[Info-vax] in-memory editing with EDT or EVE
Arne Vajhøj
arne at vajhoej.dk
Sat Nov 23 13:29:55 EST 2024
On 11/23/2024 1:10 PM, Craig A. Berry wrote:
>>>> On Fri, 22 Nov 2024 19:59:07 -0500, Arne Vajhøj wrote:
>>>>> But this is what a source control system really should be using for
>>>>> such
>>>>> functionality. No need for temporary disk files.
>
> "should" seems awfully strong there and I don't understand why temporary
> disk files pose a problem.
It is likely not a problem with any measurable impact.
But for the task as hand - having the user write a
commit message that is to be send to a server over the
network - then the use of a temporary files seems like
an unnecessary detour to me.
> To compute the commit ID, git has to
> calculate the SHA1 of the actual content changes, the metadata (who,
> when, etc.), and the commit message. While that could theoretically all
> be done in memory, how can be you sure it would all fit in memory?
The files being committed are on disk, so Git will be doing disk IO.

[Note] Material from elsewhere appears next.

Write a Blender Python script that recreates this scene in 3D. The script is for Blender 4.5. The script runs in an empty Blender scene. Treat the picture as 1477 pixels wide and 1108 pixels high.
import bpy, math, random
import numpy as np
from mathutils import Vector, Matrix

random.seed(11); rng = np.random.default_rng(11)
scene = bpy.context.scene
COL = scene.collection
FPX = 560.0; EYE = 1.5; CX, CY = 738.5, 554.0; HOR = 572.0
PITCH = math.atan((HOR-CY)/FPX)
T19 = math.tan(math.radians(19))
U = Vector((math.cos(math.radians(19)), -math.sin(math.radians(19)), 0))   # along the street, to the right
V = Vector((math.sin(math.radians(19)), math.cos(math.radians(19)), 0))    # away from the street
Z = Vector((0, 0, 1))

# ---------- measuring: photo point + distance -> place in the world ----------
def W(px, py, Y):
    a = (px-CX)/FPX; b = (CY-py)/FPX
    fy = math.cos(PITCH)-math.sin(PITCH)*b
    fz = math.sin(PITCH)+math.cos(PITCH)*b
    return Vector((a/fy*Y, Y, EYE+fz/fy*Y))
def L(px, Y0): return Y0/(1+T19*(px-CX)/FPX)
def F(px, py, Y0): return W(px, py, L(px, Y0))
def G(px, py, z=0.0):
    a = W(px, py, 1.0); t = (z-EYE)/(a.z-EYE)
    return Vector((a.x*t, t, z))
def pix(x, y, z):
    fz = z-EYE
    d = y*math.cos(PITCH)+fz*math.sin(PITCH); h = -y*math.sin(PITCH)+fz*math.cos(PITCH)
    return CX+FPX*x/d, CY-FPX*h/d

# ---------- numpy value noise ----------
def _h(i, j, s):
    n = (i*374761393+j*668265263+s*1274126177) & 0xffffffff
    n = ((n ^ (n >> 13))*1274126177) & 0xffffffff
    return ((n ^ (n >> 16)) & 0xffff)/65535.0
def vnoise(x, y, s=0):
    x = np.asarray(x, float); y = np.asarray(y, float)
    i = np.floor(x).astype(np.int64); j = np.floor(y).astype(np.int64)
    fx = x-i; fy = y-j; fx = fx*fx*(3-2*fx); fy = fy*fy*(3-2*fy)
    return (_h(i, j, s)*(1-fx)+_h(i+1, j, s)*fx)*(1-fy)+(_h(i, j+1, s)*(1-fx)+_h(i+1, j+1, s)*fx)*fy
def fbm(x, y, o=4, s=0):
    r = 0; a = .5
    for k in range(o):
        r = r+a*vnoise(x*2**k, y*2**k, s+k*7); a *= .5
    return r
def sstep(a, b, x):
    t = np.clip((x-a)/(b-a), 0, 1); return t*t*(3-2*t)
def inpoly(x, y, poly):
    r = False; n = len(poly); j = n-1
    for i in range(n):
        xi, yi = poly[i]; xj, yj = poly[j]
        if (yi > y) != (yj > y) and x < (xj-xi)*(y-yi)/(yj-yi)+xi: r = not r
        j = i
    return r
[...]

But I don't see that as an argument for that the commit message need to
pass through a file.
> Plus
> debugging and recovery from failed operations would surely be much
> easier with some kind of persistence of intermediate steps.
Maybe. But It is not obvious to me that having commit message
on disk in a temporary file will help troubleshooting.
> So I think
> the actual design of git is much better than this hypothetical one that
> tries to avoid saving anything to disk until the last step.
The commit message should not be saved on disk client side at all.
The message get created and get sent to the server over the network.